[CKKS] Extreme precision drop of 62-bits during original/initial encryption of plaintext (original data)

Hi all,

I am new to FHE and want to use it for one of my deep-learning projects. CKKS is currently the dominant scheme for deep-learning so I went ahead with that. I am facing severe precision drop in the data during the first encryption stage itself.

image740×60 5.83 KB

I have handled the bootstrap precision drop using NATIVE_SIZE=128 and Iterative Bootstrapping. Also, I will ensure that my input to bootstrap is within (-1, 1). But, what can I do to mitigate this large precision drop in the encryption of original data?

I am sharing the basic code below (used to get the above present screenshot).

#include <openfhe.h>
#include <vector>

using namespace lbcrypto;

int main() {

    // Creating dummy input
    std::vector<double> x{-8, -13, -2, -12, -11, -11};
    size_t encodedLength = x.size();

    CCParams<CryptoContextCKKSRNS> parameters;    
    
    parameters.SetSecurityLevel(HEStd_128_classic);
    parameters.SetSecretKeyDist(UNIFORM_TERNARY);  
    parameters.SetScalingModSize(120);
    parameters.SetScalingTechnique(FIXEDAUTO);
    parameters.SetFirstModSize(121);
    parameters.SetMultiplicativeDepth(26);
    auto cc = GenCryptoContext(parameters);
    cc->Enable(PKE);
    cc->Enable(KEYSWITCH);
    cc->Enable(LEVELEDSHE);

    // We need to enable Advanced SHE to use the Chebyshev approximation.
    cc->Enable(ADVANCEDSHE);

    // Enable features that you wish to use. Note, we must enable FHE to use bootstrapping.
    cc->Enable(FHE); 

    auto ringDim = cc->GetRingDimension();
    auto numSlots = ringDim/2;
    
    // Creating keys
    auto keyPair = cc->KeyGen();
    
    // Encoding
    Plaintext plaintext = cc->MakeCKKSPackedPlaintext(x, 1, 0, nullptr, numSlots);
    plaintext->SetLength(encodedLength);
    std::cout << "Initial PlainText: " << plaintext << std::endl;
    
    // Encrypting
    auto ciphertext = cc->Encrypt(keyPair.publicKey, plaintext);

    // Decrypting
    Plaintext plaintextDec;
    cc->Decrypt(keyPair.secretKey, ciphertext, &plaintextDec);
    plaintextDec->SetLength(encodedLength);

    std::cout << "Checking original cipher: " << plaintextDec << std::endl;

    return 0;
}

I have set both FirstModSize and ScalingModSize to maximum possible values to ensure high noise budget and high precision threshold. Also, I tried both the SecretKeyDist modes - UNIFORM_TERNARY & SPARSE_TERNARY but, there was no difference.

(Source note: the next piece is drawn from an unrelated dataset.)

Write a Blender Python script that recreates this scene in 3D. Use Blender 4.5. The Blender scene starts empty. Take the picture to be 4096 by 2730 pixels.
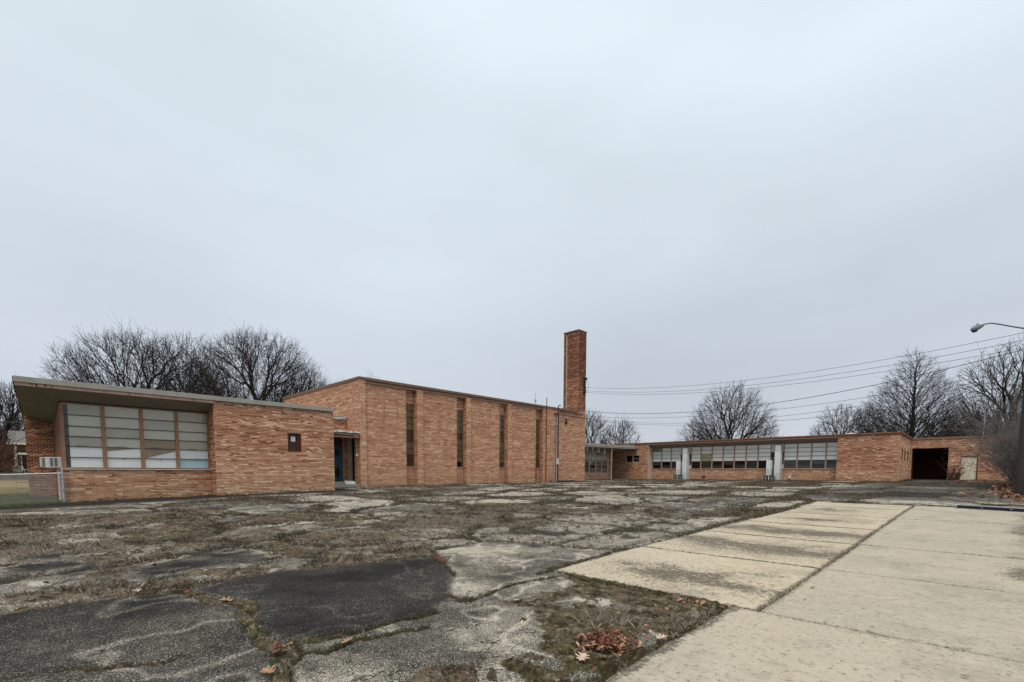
import bpy, math, random
import numpy as np
from mathutils import Matrix, Vector
random.seed(7); np.random.seed(7)
R = math.radians
SC = bpy.context.scene
COL = SC.collection

# ------------------------------------------------------------------ camera
# Axes: X runs along the school's front walls, Y away from the camera towards them,
# Z up; z = 0 is the height of the camera's lens, the pavement at its feet is z = -1.5.
YAW, PITCH, ROLL, FOC, PCX, PCY = .8017, -.0725, .0038, 1880., 2057.4, 2023.1
cp, sp, cr, sr = math.cos(PITCH), math.sin(PITCH), math.cos(ROLL), math.sin(ROLL)
_r = np.array([1, 0, 0.]); _f = np.array([0, cp, sp]); _u = np.array([0, -sp, cp])
_B = np.array([[math.cos(YAW), -math.sin(YAW), 0], [math.sin(YAW), math.cos(YAW), 0], [0, 0, 1]])
_M = np.stack([_r*cr + _u*sr, -_r*sr + _u*cr, -_f]) @ _B
cam_data = bpy.data.cameras.new('camera')
cam = bpy.data.objects.new('camera', cam_data); COL.objects.link(cam)
cam.matrix_world = Matrix([[*_M[:, 0], 0], [*_M[:, 1], 0], [*_M[:, 2], 0], [0, 0, 0, 1]])
cam.matrix_world = Matrix(((_M[0][0], _M[1][0], _M[2][0], 0), (_M[0][1], _M[1][1], _M[2][1], 0), (_M[0][2], _M[1][2], _M[2][2], 0), (0, 0, 0, 1)))
cam_data.sensor_width = 36; cam_data.lens = FOC/4096*36
cam_data.shift_x = -(PCX-2048)/4096; cam_data.shift_y = (PCY-1365)/4096
cam_data.clip_start = .05; cam_data.clip_end = 3000
SC.camera = cam

# ------------------------------------------------------------------ sky, light, exposure
SUN_EL, SUN_AZ = R(58), math.atan2(-.45, -.62)
world = bpy.data.worlds.new('World'); SC.world = world; world.use_nodes = True
nt = world.node_tree; N = nt.nodes; L = nt.links
for n in list(N): N.remove(n)
out = N.new('ShaderNodeOutputWorld'); bg = N.new('ShaderNodeBackground'); bg.inputs['Strength'].default_value = .1
sky = N.new('ShaderNodeTexSky'); sky.sky_type = 'NISHITA'; sky.sun_disc = False
sky.sun_elevation = SUN_EL; sky.sun_rotation = math.pi/2 - SUN_AZ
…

Is this expected? If not what can be done to overcome this? Precision drop of ~68 bit is huge. I was expecting somewhere between 5-10 bits.

Thanks!

Internally, we use double-precising floating numbers when encoding/decoding CKKS plaintexts. Hence, the precision is limited by 52 bits because of this. The high-level idea of large-precision CKKS (for NATIVE_SIZE=128) is to support double-precision floating-point arithmetic using CKKS + also provide support for IND-CPA^D security. We do not currently support larger floating-point precision (this is a limitation of encoding/decoding rather than the underlying CKKS implementation).